Task statement
Gather every line that includes the word "scene", please.

· · · ·

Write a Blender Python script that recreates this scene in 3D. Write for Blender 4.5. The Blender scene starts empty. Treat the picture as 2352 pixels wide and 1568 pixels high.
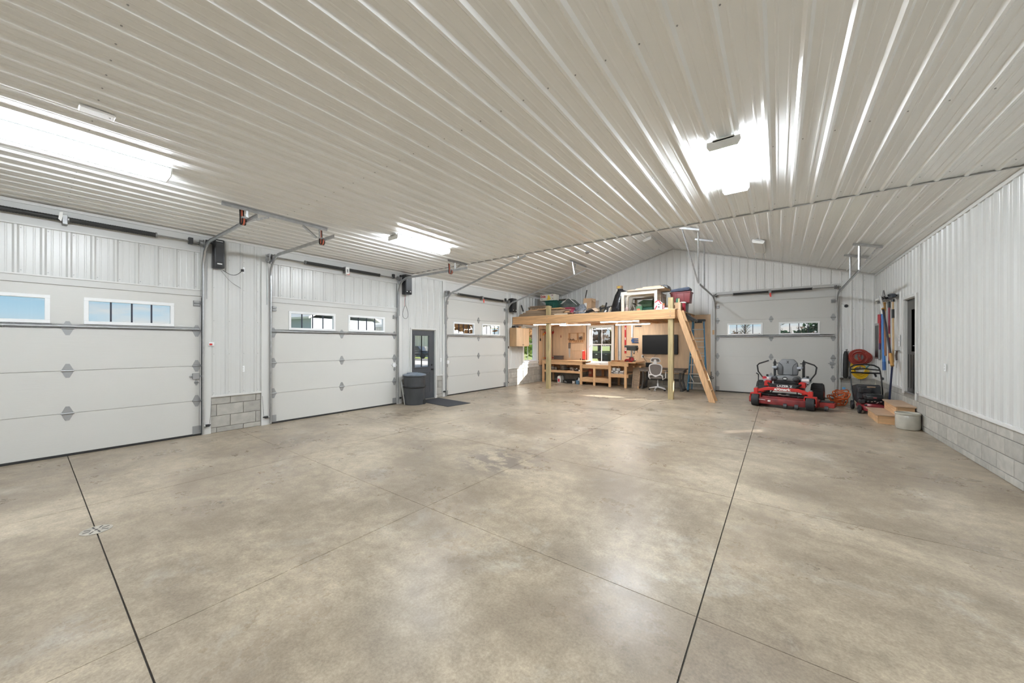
import bpy, bmesh, math, random
from math import sin, cos, pi, radians, sqrt, atan2
from mathutils import Vector, Matrix
random.seed(7)
SC = bpy.context.scene
COL = SC.collection
# ---------------------------------------------------------------- room numbers (metres)
W, DE, DF, H = 10.34, 6.39, 14.0, 3.546      # width, end of flat ceiling, far wall, eave height
RX, RZ = 5.093, 5.077                        # ridge of the vaulted end
YB = -9.6                                    # wall behind the camera
PITCH = 0.2262                               # rib spacing of the metal sheets
# ---------------------------------------------------------------- camera
cd = bpy.data.cameras.new('camera'); cam = bpy.data.objects.new('camera', cd); COL.objects.link(cam)
YAW, ROLL = 0.636251, 0.001027
fw = Vector((-sin(YAW), cos(YAW), 0.0)); rt = Vector((cos(YAW), sin(YAW), 0.0)); up = Vector((0, 0, 1))
r2 = rt*cos(ROLL)+up*sin(ROLL); u2 = up*cos(ROLL)-rt*sin(ROLL)
m4 = Matrix.Identity(4)
for i in range(3):
    m4[i][0] = r2[i]; m4[i][1] = u2[i]; m4[i][2] = -fw[i]
m4.translation = Vector((8.17608, 0, 1.62))
cam.matrix_world = m4
cd.sensor_width = 36.0; cd.lens = 36.0*827.837/2352.0; cd.shift_y = 4.138/2352.0
cd.clip_start = 0.05; cd.clip_end = 500
SC.camera = cam
# ---------------------------------------------------------------- colour management
vs = SC.view_settings
vs.view_transform = 'Standard'; vs.look = 'None'; vs.gamma = 1.0; vs.use_curve_mapping = False
vs.exposure = EXPO = 0.10
try:
    SC.cycles.use_denoising = True
    SC.cycles.max_bounces = 10; SC.cycles.diffuse_bounces = 6; SC.cycles.glossy_bounces = 4
    SC.cycles.transparent_max_bounces = 16; SC.cycles.sample_clamp_indirect = 6.0
    SC.cycles.caustics_reflective = False; SC.cycles.caustics_refractive = False
except Exception:
    pass
# ---------------------------------------------------------------- sky
wd = bpy.data.worlds.new('sky'); SC.world = wd; wd.use_nodes = True
nt = wd.node_tree; nt.nodes.clear()
def wn(t, **k):
    n = nt.nodes.new(t)
    for a, b in k.items(): setattr(n, a, b)
    return n
tc = wn('ShaderNodeTexCoord'); sp = wn('ShaderNodeSeparateXYZ'); nt.links.new(tc.outputs['Generated'], sp.inputs[0])
gr = wn('ShaderNodeValToRGB'); nt.links.new(sp.outputs['Z'], gr.inputs[0])
el = gr.color_ramp.elements
el[0].position = 0.0; el[0].color = (0.80, 0.78, 0.74, 1); el[1].position = 1.0; el[1].color = (0.10, 0.27, 0.60, 1)
e = el.new(0.05); e.color = (0.50, 0.72, 0.84, 1)
e = el.new(0.11); e.color = (0.27, 0.56, 0.76, 1)
e = el.new(0.30); e.color = (0.20, 0.46, 0.72, 1)
mp = wn('ShaderNodeMapping'); mp.inputs['Scale'].default_value = (3.2, 3.2, 17.0); nt.links.new(tc.outputs['Generated'], mp.inputs[0])
nz = wn('ShaderNodeTexNoise'); nz.inputs['Scale'].default_value = 1.5; nz.inputs['Detail'].default_value = 6; nt.links.new(mp.outputs[0], nz.inputs['Vector'])
cr = wn('ShaderNodeValToRGB'); nt.links.new(nz.outputs['Fac'], cr.inputs[0])
cr.color_ramp.elements[0].position = 0.48; cr.color_ramp.elements[0].color = (0, 0, 0, 1)
cr.color_ramp.elements[1].position = 0.66; cr.color_ramp.elements[1].color = (0.85, 0.85, 0.85, 1)
mx = wn('ShaderNodeMixRGB'); mx.inputs['Color2'].default_value = (0.92, 0.83, 0.74, 1)
nt.links.new(cr.outputs[0], mx.inputs['Fac']); nt.links.new(gr.outputs[0], mx.inputs['Color1'])
bg = wn('ShaderNodeBackground'); bg.inputs['Strength'].default_value = 0.9
nt.links.new(mx.outputs[0], bg.inputs['Color'])
wo = wn('ShaderNodeOutputWorld'); nt.links.new(bg.outputs[0], wo.inputs['Surface'])
# ---------------------------------------------------------------- sun (low, through the far wall's windows)
sd = bpy.data.lights.new('sun', 'SUN'); so = bpy.data.objects.new('sun', sd); COL.objects.link(so)
sd.energy = 22.0; sd.color = (1.0, 0.93, 0.82); sd.angle = radians(0.6)
SUN = Vector((-1.0, -1.0, -0.60)).normalized()
so.rotation_euler = SUN.to_track_quat('-Z', 'Y').to_euler(); so.location = (30, 40, 20)
LAMP_C = (0.92, 0.985, 1.05); SIDE_E = 62.0
LAMP_E = 64.0       # radiance of each lit ceiling diffuser
STRIP_E = 50.0      # radiance of the strips under the loft
# ================================================================ helpers
MATS = {}
def mat(name, col, rough=0.5, metal=0.0, var=0.0, vscale=6.0, stretch=(1, 1, 1), bump=0.0, bscale=40.0,
        spec=0.5, rnd=0.0, coat=0.0, col2=None, emit=None, estr=0.0, trans=0.0, detail=4.0, dist=0.0):
    if name in MATS: return MATS[name]
    m = bpy.data.materials.new(name); m.use_nodes = True; t = m.node_tree
    p = t.nodes['Principled BSDF']; L = t.links.new
    c = (col[0], col[1], col[2], 1)
    p.inputs['Base Color'].default_value = c; p.inputs['Roughness'].default_value = rough
    p.inputs['Metallic'].default_value = metal; p.inputs['Specular IOR Level'].default_value = spec
    p.inputs['Coat Weight'].default_value = coat; p.inputs['Coat Roughness'].default_value = 0.08
    p.inputs['Transmission Weight'].default_value = trans
    if emit:
        p.inputs['Emission Color'].default_value = (*emit, 1); p.inputs['Emission Strength'].default_value = estr
    if var or bump or rnd:
        tx = t.nodes.new('ShaderNodeTexCoord'); ma = t.nodes.new('ShaderNodeMapping'); ma.inputs['Scale'].default_value = stretch
        L(tx.outputs['Object'], ma.inputs[0])
    if var or rnd:
        if rnd:
            oi = t.nodes.new('ShaderNodeObjectInfo')
            ad = t.nodes.new('ShaderNodeVectorMath'); ad.operation = 'ADD'
            mu = t.nodes.new('ShaderNodeVectorMath'); mu.operation = 'SCALE'; mu.inputs['Scale'].default_value = 37.0
            cb = t.nodes.new('ShaderNodeCombineXYZ')
            for i in range(3): L(oi.outputs['Random'], cb.inputs[i])
            L(cb.outputs[0], mu.inputs[0]); L(mu.outputs[0], ad.inputs[0]); L(ma.outputs[0], ad.inputs[1]); vec = ad.outputs[0]
        else: vec = ma.outputs[0]
        n = t.nodes.new('ShaderNodeTexNoise'); n.inputs['Scale'].default_value = vscale; n.inputs['Detail'].default_value = detail
        n.inputs['Distortion'].default_value = dist
        L(vec, n.inputs['Vector'])
        r = t.nodes.new('ShaderNodeValToRGB'); L(n.outputs['Fac'], r.inputs[0])
        k0, k1 = 1-var, 1+var
        a = col2 if col2 else tuple(x*k0 for x in col); b = tuple(min(1, x*k1) for x in col)
        r.color_ramp.elements[0].position = 0.34; r.color_ramp.elements[0].color = (*a, 1)
        r.color_ramp.elements[1].position = 0.66; r.color_ramp.elements[1].color = (*b, 1)
        out = r.outputs[0]
        if rnd:
            hs = t.nodes.new('ShaderNodeHueSaturation')
            mr = t.nodes.new('ShaderNodeMapRange'); mr.inputs['To Min'].default_value = 1-rnd; mr.inputs['To Max'].default_value = 1+rnd
            L(oi.outputs['Random'], mr.inputs['Value']); L(mr.outputs[0], hs.inputs['Value']); L(out, hs.inputs['Color']); out = hs.outputs[0]
        L(out, p.inputs['Base Color'])
    if bump:
        n2 = t.nodes.new('ShaderNodeTexNoise'); n2.inputs['Scale'].default_value = bscale; n2.inputs['Detail'].default_value = 3
        L(ma.outputs[0], n2.inputs['Vector'])
        b = t.nodes.new('ShaderNodeBump'); b.inputs['Strength'].default_value = bump; b.inputs['Distance'].default_value = 0.01
        L(n2.outputs['Fac'], b.inputs['Height']); L(b.outputs[0], p.inputs['Normal'])
    MATS[name] = m
    return m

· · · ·

Task answer
Write a Blender Python script that recreates this scene in 3D. Write for Blender 4.5. The Blender scene starts empty. Treat the picture as 2352 pixels wide and 1568 pixels high.
SC = bpy.context.scene